The Gospel of Thomas is one of the extra-canonical books, probably written around the same time as the other gospels, maybe a little later. Maybe between John and the other three. Thomas is a book which is mostly comprised of sayings from Jesus, and there’s a passage in it which sums up basically everything I’ve said this evening. This is saying number 70, which goes like this: “If you bring forth what is within you, what you bring forth will save you. If you do not bring forth what is within you, what you do not bring forth will destroy you.” To paraphrase, if you do this interior work and explore your own hidden depths, you’ll find that pearl of great price, the Kingdom within, your own Salvation, and you’ll have something to offer to a world in pain.
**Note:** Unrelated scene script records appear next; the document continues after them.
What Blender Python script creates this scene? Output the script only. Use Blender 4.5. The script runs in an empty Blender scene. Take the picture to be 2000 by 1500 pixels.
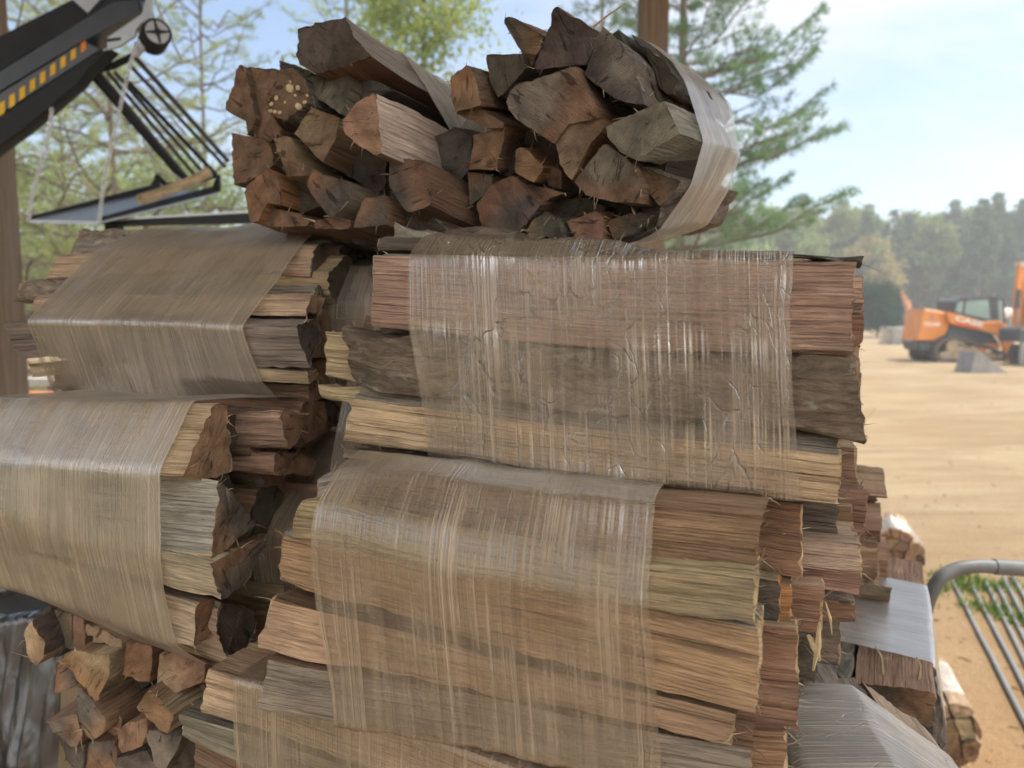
import bpy, math, random
import numpy as np
from mathutils import Vector, Matrix, Euler
rng = np.random.default_rng(7); random.seed(7)
SC = bpy.context.scene; COL = SC.collection
# ------------------------------------------------------------ camera frame
F = 1511.0; PITCH = math.atan(140 / F); EYE = np.array([0, 0, 1.6])
_fw = np.array([0, math.cos(PITCH), -math.sin(PITCH)]); _up = np.array([0, math.sin(PITCH), math.cos(PITCH)]); _rt = np.array([1., 0, 0])
def ray(px, py): return _rt * ((px - 1000) / F) + _up * ((750 - py) / F) + _fw
def P(px, py, Y):
    d = ray(px, py); return EYE + d * (Y / d[1])
def on_plane(px, py, n, c):
    d = ray(px, py); n = np.asarray(n, float)
    return EYE + d * ((c - n @ EYE) / (n @ d))
def G(px, py, z=0.0):
    return on_plane(px, py, (0, 0, 1), z)
def nrm(v):
    v = np.asarray(v, float); return v / np.linalg.norm(v)
# ------------------------------------------------------------ noise
def _h(ix, iy, s):
    a = (ix.astype(np.int64) * 374761393 + iy.astype(np.int64) * 668265263 + int(s) * 974711 + 1013904223) & 0xffffffff
    a = ((a ^ (a >> 13)) * 1274126177) & 0xffffffff
    a = (a ^ (a >> 16)) & 0xffff
    return a / 65535.0
def vn(x, y, s=0):
    x, y = np.broadcast_arrays(np.asarray(x, float), np.asarray(y, float))
    ix = np.floor(x); iy = np.floor(y); fx = x - ix; fy = y - iy
    fx = fx * fx * (3 - 2 * fx); fy = fy * fy * (3 - 2 * fy)
    return ((_h(ix, iy, s) * (1 - fx) + _h(ix + 1, iy, s) * fx) * (1 - fy) + (_h(ix, iy + 1, s) * (1 - fx) + _h(ix + 1, iy + 1, s) * fx) * fy)
def fbm(x, y, s=0, o=3):
    r = 0; a = .5; t = 0
    for k in range(o):
        r = r + a * vn(np.asarray(x) * 2 ** k, np.asarray(y) * 2 ** k, s + 17 * k); t += a; a *= .5
    return r / t - .5
# ------------------------------------------------------------ objects
def tag(o, label=None, cat=None, group=None, kind=None):
    if label: o['label'] = label
    if cat: o['category'] = cat
    if group: o['group'] = group
    if kind: o['kind'] = kind
    return o
def empty(name, loc, label, cat, group=None, rz=0):
    o = bpy.data.objects.new(name, None); COL.objects.link(o); o.location = [float(q) for q in loc]; o.rotation_euler = (0, 0, rz); o.empty_display_size = .1
    return tag(o, label, cat, group)
def add(name, me, parent=None, loc=None):
    o = bpy.data.objects.new(name, me); COL.objects.link(o)
    if parent: o.parent = parent
    if loc is not None: o.location = [float(q) for q in loc]
    return o
def mesh_from(name, V, faces, mats, mi=None, uv=None, col=None, smooth=True, sharp=38):
    me = bpy.data.meshes.new(name)
    me.from_pydata([tuple(map(float, v)) for v in V], [], faces)
    for m in mats: me.materials.append(m)
    if mi is not None: me.polygons.foreach_set('material_index', np.asarray(mi, np.int32))
    if uv is not None:
        l = me.uv_layers.new(name='UVMap'); l.data.foreach_set('uv', np.asarray(uv, np.float32).ravel())
    if col is not None:
        a = me.color_attributes.new('tint', 'FLOAT_COLOR', 'CORNER'); a.data.foreach_set('color', np.asarray(col, np.float32).ravel())
    if smooth:
        me.polygons.foreach_set('use_smooth', np.ones(len(me.polygons), bool))
        if sharp: me.set_sharp_from_angle(angle=math.radians(sharp))
    me.validate(); me.update()
    return me
class MB:
    """collects simple solids in local coordinates, one mesh in the end"""
    def __init__(s): s.V = []; s.Fc = []; s.mi = []; s.mats = []
    def _m(s, m):
        if m not in s.mats: s.mats.append(m)
        return s.mats.index(m)
    def raw(s, V, Fc, m):
        k = len(s.V); s.V += [tuple(map(float, v)) for v in V]; i = s._m(m)
        for f in Fc: s.Fc.append(tuple(k + q for q in f)); s.mi.append(i)
        return s
    def box(s, c, d, m, R=None):
        c = np.asarray(c, float); d = np.asarray(d, float) / 2
        V = np.array([[x, y, z] for x in (-1, 1) for y in (-1, 1) for z in (-1, 1)]) * d
        if R is not None: V = V @ np.asarray(R).T
        return s.raw(V + c, [(0, 1, 3, 2), (4, 6, 7, 5), (0, 4, 5, 1), (2, 3, 7, 6), (0, 2, 6, 4), (1, 5, 7, 3)], m)
    def prism(s, poly, ext, m, ch=0.0):
        """poly: 3-D outline (planar), ext: extrusion vector; ch: edge chamfer"""
        A = np.asarray(poly, float); ext = np.asarray(ext, float); n = len(A)
        nn = np.zeros(3)
        for i in range(n): nn += np.cross(A[i] - A[0], A[(i + 1) % n] - A[0])
        if nn @ ext > 0: A = A[::-1]
        c = A.mean(0); eh = nrm(ext); L = np.linalg.norm(ext)
        if ch:
            dmin = np.linalg.norm(A - c, axis=1)
            k = (1 - ch / np.maximum(dmin, ch * 2))[:, None]
            rings = [c + (A - c) * k, A + eh * ch, A + eh * (L - ch), c + (A - c) * k + eh * L]
        else: rings = [A, A + ext]
        V = np.concatenate(rings); Fc = []
        for r in range(len(rings) - 1):
            for i in range(n):
                j = (i + 1) % n; Fc.append((r * n + i, r * n + n + i, r * n + n + j, r * n + j))
        Fc.append(tuple(range(n))); Fc.append(tuple(reversed(range((len(rings) - 1) * n, len(rings) * n))))
        return s.raw(V, Fc, m)
    def tube(s, pts, r, m, seg=8, cap=True):
        pts = np.asarray(pts, float); n = len(pts); r = np.broadcast_to(np.asarray(r, float), (n,))
        V = []; Fc = []; prev = None
        for i in range(n):
            t = nrm(pts[min(i + 1, n - 1)] - pts[max(i - 1, 0)])
            if prev is None:
                a = np.array([0, 0, 1.]) if abs(t[2]) < .9 else np.array([1., 0, 0])
                b = nrm(np.cross(t, a))
            else: b = nrm(prev - t * (prev @ t))
            prev = b; c = np.cross(t, b)
            for k in range(seg):
                w = 2 * math.pi * k / seg; V.append(pts[i] + r[i] * (math.cos(w) * b + math.sin(w) * c))
        for i in range(n - 1):
            for k in range(seg):
                q = (k + 1) % seg; Fc.append((i * seg + k, i * seg + q, i * seg + seg + q, i * seg + seg + k))
        if cap: Fc.append(tuple(reversed(range(seg)))); Fc.append(tuple(range((n - 1) * seg, n * seg)))
        return s.raw(V, Fc, m)
    def build(s, name, parent=None, loc=None, smooth=True, sharp=35):
        me = mesh_from(name, s.V, s.Fc, s.mats, s.mi, smooth=smooth, sharp=sharp)
        return add(name, me, parent, loc)
# ------------------------------------------------------------ materials
def new_mat(name):
    m = bpy.data.materials.new(name); m.use_nodes = True; nt = m.node_tree; nt.nodes.clear()
    out = nt.nodes.new('ShaderNodeOutputMaterial'); b = nt.nodes.new('ShaderNodeBsdfPrincipled'); nt.links.new(b.outputs[0], out.inputs[0])
    return m, nt, b
class NT:
    def __init__(s, nt): s.nt = nt
    def n(s, t, **k):
        o = s.nt.nodes.new('ShaderNode' + t)
        for a, v in k.items(): setattr(o, a, v)
        return o
    def l(s, a, b): s.nt.links.new(a, b)
    def noise(s, vec, scale, detail=4, rough=.55, dist=0):
        o = s.n('TexNoise'); o.inputs['Scale'].default_value = scale; o.inputs['Detail'].default_value = detail; o.inputs['Roughness'].default_value = rough; o.inputs['Distortion'].default_value = dist
        if vec is not None: s.l(vec, o.inputs['Vector'])
        return o.outputs['Fac']
    def map(s, vec, scale, loc=(0, 0, 0)):
        o = s.n('Mapping'); o.inputs['Scale'].default_value = scale; o.inputs['Location'].default_value = loc; s.l(vec, o.inputs['Vector']); return o.outputs[0]
    def rng(s, f, a, b, c, d):
        o = s.n('MapRange'); s.l(f, o.inputs[0])
        for i, v in enumerate((a, b, c, d)): o.inputs[1 + i].default_value = v
        return o.outputs[0]
    def math(s, op, a, b=None):
        o = s.n('Math', operation=op)
        for i, v in enumerate((a, b)):
            if v is None: continue
            if isinstance(v, (int, float)): o.inputs[i].default_value = v
            else: s.l(v, o.inputs[i])
        return o.outputs[0]
    def mix(s, f, a, b, mode='MIX'):
        o = s.n('Mix', data_type='RGBA', blend_type=mode)
        for i, v in ((0, f), (6, a), (7, b)):
            if isinstance(v, (int, float)): o.inputs[i].default_value = v
            elif isinstance(v, tuple): o.inputs[i].default_value = (*v, 1)
            else: s.l(v, o.inputs[i])
        return o.outputs[2]
    def bump(s, h, strength, dist, bsdf):
        o = s.n('Bump'); o.inputs['Strength'].default_value = strength; o.inputs['Distance'].default_value = dist
        s.l(h, o.inputs['Height']); s.l(o.outputs[0], bsdf.inputs['Normal'])
def set_b(b, rough=.7, spec=.3, metal=0):
    b.inputs['Roughness'].default_value = rough; b.inputs['Specular IOR Level'].default_value = spec; b.inputs['Metallic'].default_value = metal
def scale_col(N, col, f):   # colour * scalar
    o = N.n('Vector' + 'Math', operation='SCALE'); N.l(col, o.inputs[0]); N.l(f, o.inputs[3]); return o.outputs[0]
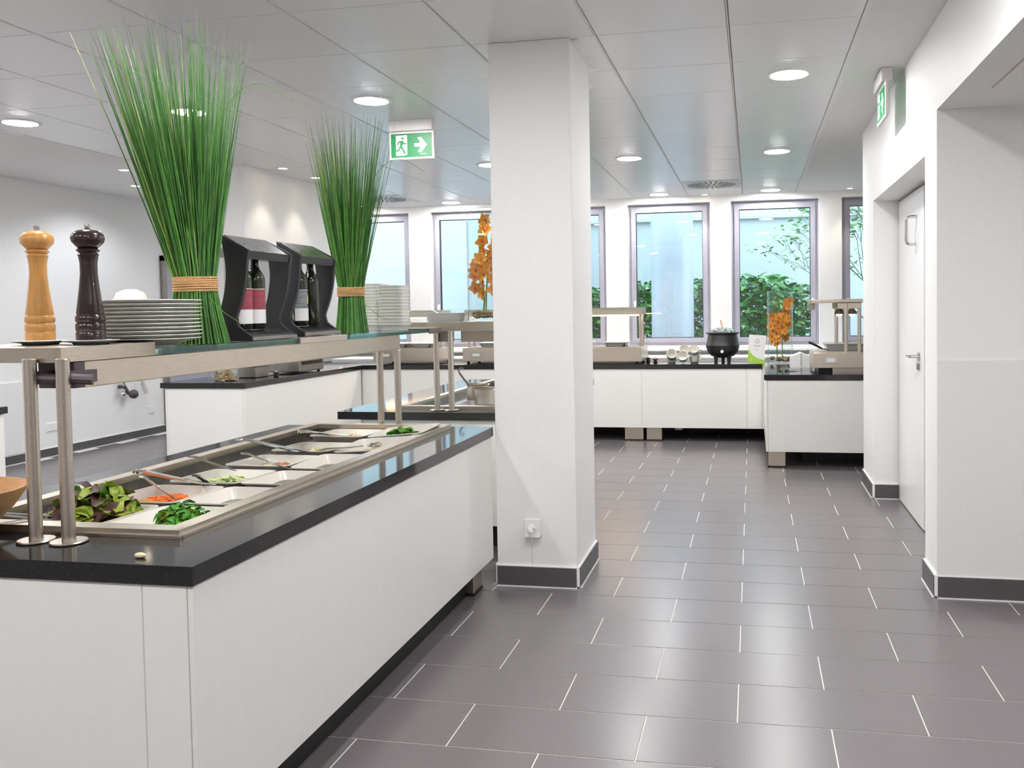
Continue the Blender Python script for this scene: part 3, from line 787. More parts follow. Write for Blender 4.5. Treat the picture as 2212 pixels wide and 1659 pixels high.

But if you do not, you will put yourself in hell, and inadvertently you’ll put others in Hell too.
So, as I said, that is basically what I see as the Gospel – it’s a process of transformation which unfolds when we bring aspects of our unconsciousness (aspects of our unknown selves) into conscious awareness. Some of that will feel very personal (well it will all feel personal), but in an odd kind of way, the more personal you go, the deeper you go, the more universal it becomes. As I said, at the deepest levels of the unconscious there is a collective dimension. There is a difficulty in prescribing how one should go about doing this. That requires you to listen to yourself, to know yourself. Carl Jung was very into dream analysis – the idea being that when we sleep all this unconscious material is bubbling up and finding expression in our dreams, and by meditating upon or thinking about the imagery or patterns which show up, we’re able to uncover aspects our hidden self, and in this way we’re becoming aware of ourselves.
But it doesn’t need to be that. It concerns following passions, what makes you feel more alive, exploring what resonates with you, particularly those things which have a kind of primordial (or pre-history) dimension to them. So exploring religion and mythology can be a way into ourselves. As can nature, art, movement, running, play, meditation, yoga, story, relationships, community, animals, music, the stars, spirituality, food, imagination, silence, and so on… The Gospel is that you should reach out to your suffering self.